Clarity is the one area where you will find that you can sacrifice a certain measure of perfection for the sake of cost, and still have a diamond that you will love and cherish. Clarity has tremendous impact on the final cost of the diamond, as it is one of the 4 Cs taken into account with the assessing of a diamonds characteristics, as well as determining a diamonds monetary value. A scale for clarity is used to assess exactly where a particular diamond stands within the world of diamonds. The grading system has been devised to measure the amount of imperfections within diamonds, based on size, location, quantity, color and nature of the inner flaws, or inclusions, when viewed under a magnification of 10X.

Inclusions need not be looked upon with disgust, however, as small inclusions, which detract negligibly from a diamonds clarity and brilliance, can serve as distinct markers for an individual diamond, as no two diamonds share the same inclusions or inclusion patterns. It is for this reason that it is important to become familiar with the inclusions within your diamond, as they serve as the diamonds fingerprint. Knowing your diamonds distinct characteristics will allow you to properly identify your diamond should it leave your person, whether to be cleaned, to be appraised, or for any other reason.

The scale that is most commonly used to determine a clarity grade for diamonds is the GIA clarity grading scale. This grading scale runs from F to I. All diamonds of gem quality need to be graded on this scale in order for the diamonds value to be assessed properly.

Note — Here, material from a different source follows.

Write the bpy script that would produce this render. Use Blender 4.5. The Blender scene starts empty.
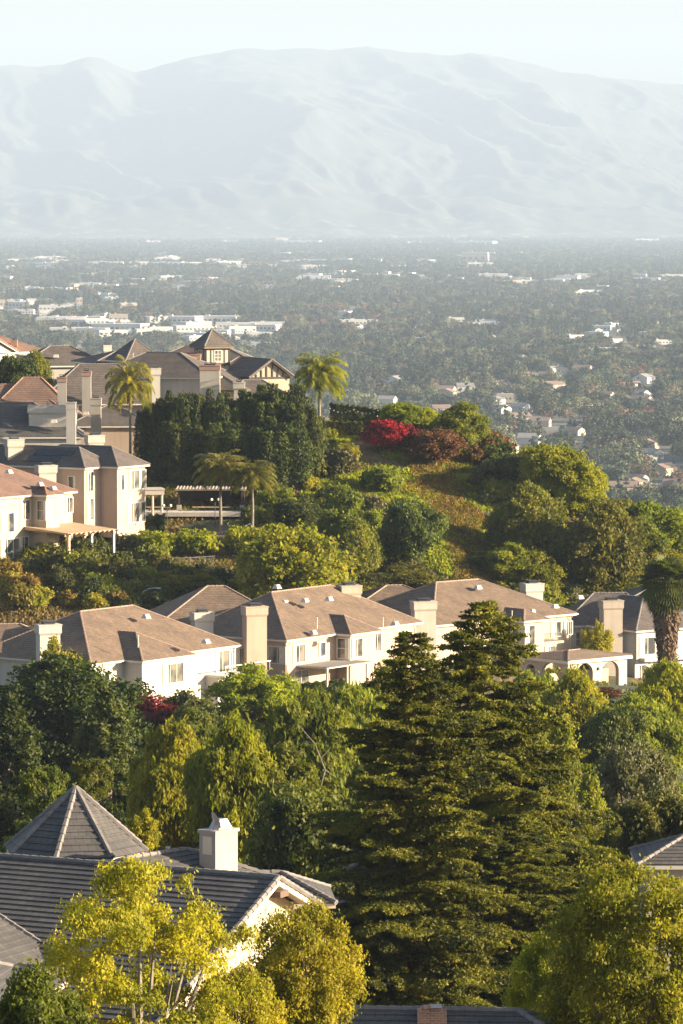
import bpy, math, random
import numpy as np
from mathutils import Vector, Matrix
R = math.radians
S = bpy.context.scene
COL = S.collection
# ------------------------------------------------------------------ camera
F, HZ, CAMZ = 4400.0, 212.0, 160.0            # focal length in pixels, horizon row, camera height above the valley floor
PITCH = math.atan((512 - HZ) / F)
cam_d = bpy.data.cameras.new('camera'); cam = bpy.data.objects.new('camera', cam_d); COL.objects.link(cam)
cam_d.sensor_fit = 'VERTICAL'; cam_d.sensor_height = 36.0; cam_d.lens = F / 1024 * 36.0
cam_d.clip_start = 1.0; cam_d.clip_end = 90000
cam.location = (0, 0, CAMZ); cam.rotation_euler = (R(90) - PITCH, 0, 0)
S.camera = cam
# ------------------------------------------------------------------ world, sun, exposure
SUN_AZ, SUN_EL = R(98), R(15)                # azimuth clockwise from +Y
w = bpy.data.worlds.new('World'); S.world = w; w.use_nodes = True
nt = w.node_tree; bg = nt.nodes['Background']
sky = nt.nodes.new('ShaderNodeTexSky'); sky.sky_type = 'NISHITA'; sky.sun_disc = False
sky.sun_elevation = SUN_EL; sky.sun_rotation = SUN_AZ; sky.dust_density = 1.8; sky.air_density = 1.0; sky.ozone_density = 1.0
nt.links.new(sky.outputs[0], bg.inputs[0]); bg.inputs[1].default_value = 0.05
sl = bpy.data.lights.new('sun', 'SUN'); sun = bpy.data.objects.new('sun', sl); COL.objects.link(sun)
sl.energy = 5.0; sl.angle = R(0.5); sl.color = (1.0, 0.82, 0.57)
sd = Vector((math.sin(SUN_AZ) * math.cos(SUN_EL), math.cos(SUN_AZ) * math.cos(SUN_EL), math.sin(SUN_EL)))
sun.rotation_euler = sd.to_track_quat('Z', 'Y').to_euler(); sun.location = (60, -20, 300)
S.view_settings.view_transform = 'Standard'; S.view_settings.look = 'None'
S.view_settings.gamma = 1.0; S.view_settings.use_curve_mapping = False
S.view_settings.exposure = 2.3
S.render.resolution_x = 683; S.render.resolution_y = 1024
S.cycles.max_bounces = 6; S.cycles.transparent_max_bounces = 8

def at(px, py, d):
    """world point seen at a pixel of the photograph, at depth y = d"""
    X = (px - 341.5) / F; Y = -(py - 512) / F
    c, s = math.cos(PITCH), math.sin(PITCH)
    r = Vector((X, c + Y * s, -s + Y * c))
    return r * (d / r.y) + Vector((0, 0, CAMZ))
def proj(p):
    c, s = math.cos(PITCH), math.sin(PITCH)
    x, y, z = p[0], p[1], p[2] - CAMZ
    D = y * c - z * s
    return 341.5 + F * x / D, 512 - F * (z * c + y * s) / D
# ------------------------------------------------------------------ ground height
GP = [(150,1060,165,126),(500,1060,160,126),(150,990,182,126),(330,1000,200,122),(330,1010,250,114),(560,1010,250,114),(640,900,290,112),(20,900,250,115),
      (60,810,380,108),(300,810,380,108),(600,800,380,108),(60,712,460,105.5),(200,712,482,105.6),(330,700,500,106),(470,695,508,106.3),(640,690,530,103.5),(-150,720,480,106),(900,700,510,104),
      (60,640,508,109),(300,640,530,109),(500,640,550,108.5),(650,640,562,108),(100,600,525,113.2),(30,560,548,117.3),(100,550,556,117.8),(180,522,567,120.4),(260,520,568,120.6),
      (230,560,545,117),(300,590,540,114),(400,590,555,113.5),(500,590,562,112.5),(620,585,577,112),(-100,560,560,117),
      (360,520,575,120.5),(420,520,575,120),(470,550,560,116),(330,470,595,126.5),(400,470,595,125.5),(350,425,622,130),(430,440,612,128.6),(500,468,602,125),(590,512,592,119.7),(640,545,582,115.5),(700,560,575,113.5),(800,600,575,110),
      (30,450,600,124.5),(120,440,600,126),(60,415,640,130.3),(200,412,645,131),(300,412,640,131),(-150,430,620,127)]
_pts = [((a - 341.5) / F * d, d, z) for a, b, d, z in GP]
for x, y, z in [(-70,680,127),(-30,690,127),(0,680,122),(25,660,115),(60,650,104),(110,640,98),(-100,760,110),(0,760,102),(80,760,90),(-100,900,70),(0,900,66),(100,900,60),
                (-300,500,112),(300,500,95),(-300,700,110),(300,750,80),(-200,250,118),(200,250,112),(-60,100,128),(60,100,128),(-200,60,130),(200,60,126),(0,0,150),(-150,1100,30),(0,1100,28),(150,1100,25)]:
    _pts.append((x, y, z))
_P = np.array(_pts); _A = np.sqrt(((_P[:, None, :2] - _P[None, :, :2]) ** 2).sum(-1) + 36.0)
_W = np.linalg.solve(_A + np.eye(len(_P)) * -0.6, _P[:, 2] - 110)
def ground_arr(x, y):
    x = np.asarray(x, float); y = np.asarray(y, float)
    xc = np.clip(x, -320, 320); yc = np.clip(y, 0, 1150)
    out = np.zeros_like(x)
    for (px, py, _), wt in zip(_P, _W):
        out += wt * np.sqrt((xc - px) ** 2 + (yc - py) ** 2 + 36.0)
    out += 110
    t = np.clip((y - 950) / 700, 0, 1); t = t * t * (3 - 2 * t)
    rel = np.clip((np.abs(x) - 320) / 1500, 0, 1)
    return np.maximum(out, 0) * (1 - t) * (1 - 0.5 * rel)
def ground(x, y): return float(ground_arr(np.array([x]), np.array([y]))[0])

def vnoise(x, y, seed=0):
    xi = np.floor(x).astype(np.int64); yi = np.floor(y).astype(np.int64); fx = x - xi; fy = y - yi
    fx = fx * fx * (3 - 2 * fx); fy = fy * fy * (3 - 2 * fy)
    def h(a, b):
        n = (a * 374761393 + b * 668265263 + seed * 974711) & 0x7fffffff
        n = ((n ^ (n >> 13)) * 1274126177) & 0x7fffffff
        return ((n ^ (n >> 16)) & 0xffff) / 65535.0
    return (h(xi, yi) * (1 - fx) + h(xi + 1, yi) * fx) * (1 - fy) + (h(xi, yi + 1) * (1 - fx) + h(xi + 1, yi + 1) * fx) * fy
def fbm(x, y, o=4, seed=0):
    v = 0; a = .5
    for k in range(o): v = v + a * vnoise(x, y, seed + k); x = x * 2.03 + 11; y = y * 2.03 + 5; a *= .5
    return v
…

When a gemstone is set with prongs, each prong is bent to securely hold the gemstone by the crown.
Pavé pronounced Pa Vay comes from the word pavement, as in cobble stones laid down close together. Each diamond must be carefully chosen for size as well as cut, and then carefully and artfully be set within the pave engagement rings band. Clusters of tiny diamonds can create great accents. Pave settings are made up of lots of small gemstones, often diamonds, set closely together. The gems are separated and held in place by little beads of the setting metal. The result is what looks like a continuous surface of diamonds or other gems.